I saw old vines in Europe and tasted various wines form old vines and it just made so much sense to me. I came back here to SA, started noticing old vines all over, and started listing them.

This seems like a massive effort. What did it take to compile all this history, and what was the hardest part?

It took years of driving around, talking to farmers, searching for strange sites, phoning around, and recording it in pieces of paper lying around in my truck! The hardest part was to convince farmers not to take these old vines out but to work with them and then to find a good winemaker to make the wine.

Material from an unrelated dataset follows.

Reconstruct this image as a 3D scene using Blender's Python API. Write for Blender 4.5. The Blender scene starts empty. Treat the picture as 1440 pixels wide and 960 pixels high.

But now the project has found its own power. Winemakers look on the website and contact farmers directly and every now and then I hear of a great wine being made from some old vineyard. It helped that the first old vines we found and made wine from is still one of the best sites; it was shown to me by my friend Johan Viljoen. The vineyards were farmed by three very special farmers and the wine was made by my other friend Eben Sadie, Skurfberg Kokerboom!

It seems you’ve been instrumental in the Swartland wine movement that has really taken off in recent years. Do you still consider Swartland the most exciting or underrated region, or has this project introduced you to “new” (old) areas of potential?

I have not been instrumental at all in the Swartland wine movement. Swartland is only one of the five areas I try to concentrate on in finding and managing special sites for people I work with. Swartland is special because I believe the dryland vines and bush vines give a certain concentration and focus to vines that is special to this area. And there is a lot of smaller old vine parcels here.

There are three other areas I really believe will be really important in future as they will produce very distinctively different wines––high altitude, special soils, and surrounded mostly by natural fynbos––but only one of these areas have old vines. The other two have no vineyards at all but enormous potential. I’m still trying to convince farmers to plant vines here and we might just see mencía in one of them!

Did you discover grape varieties that are not currently considered prominent in South Africa’s wine industry, but used to be? Any ideas for future plantings or expansions based on this?

There is a renewed interest in cinsault and sémillon––these two varieties are the oldest in our country. As the interest in old vines grew, winemakers started being more interested in old cinsault and old sémillon and are now making wonderful wines from them. This includes sémillon gris.

We have started importing a whole list of new varieties into the country: mencía, assyrtiko, macabeu, etc. Eben Sadie is producing some of these on a small scale next year so we can taste them and decide what is suited to this terroir or not. Exciting times. We are also doing massal selection from the best of the very old vines as they are adjusted to their landscape and express our SA terroir so brilliantly.

What’s it like farming these incredibly old sites?

Very rewarding. Treat them with respect and they just come alive with beautiful intense and focused fruit.

What’s the biggest lesson you learned from working on this project?

Nature wants to be respected, not dominated. Put your ear to the ground and listen what She says. That’s how you learn.

Finally, I’m a journalist with a love of wine, too. Why did you go from journalism to viticulture? Do you feel you’ve combined the two in a way that suits you?

I loved journalism because its so vibrant and every day is a new(s) day! But I dislike living in cities and I definitely don’t do well with a lot of people around me. Working well with plants, almost always working with a view over some lovely landscape, listening to the birds (of which there are many in SA vineyards), feeling the sun on your back and talking nonsense to the people in the field while working on vines make me happy. Produce a great wine on top of that every now and then and life can’t be better!

It’s a simple, honest and hardworking job. But hugely rewarding.

Julia Burke is a wine educator and writer.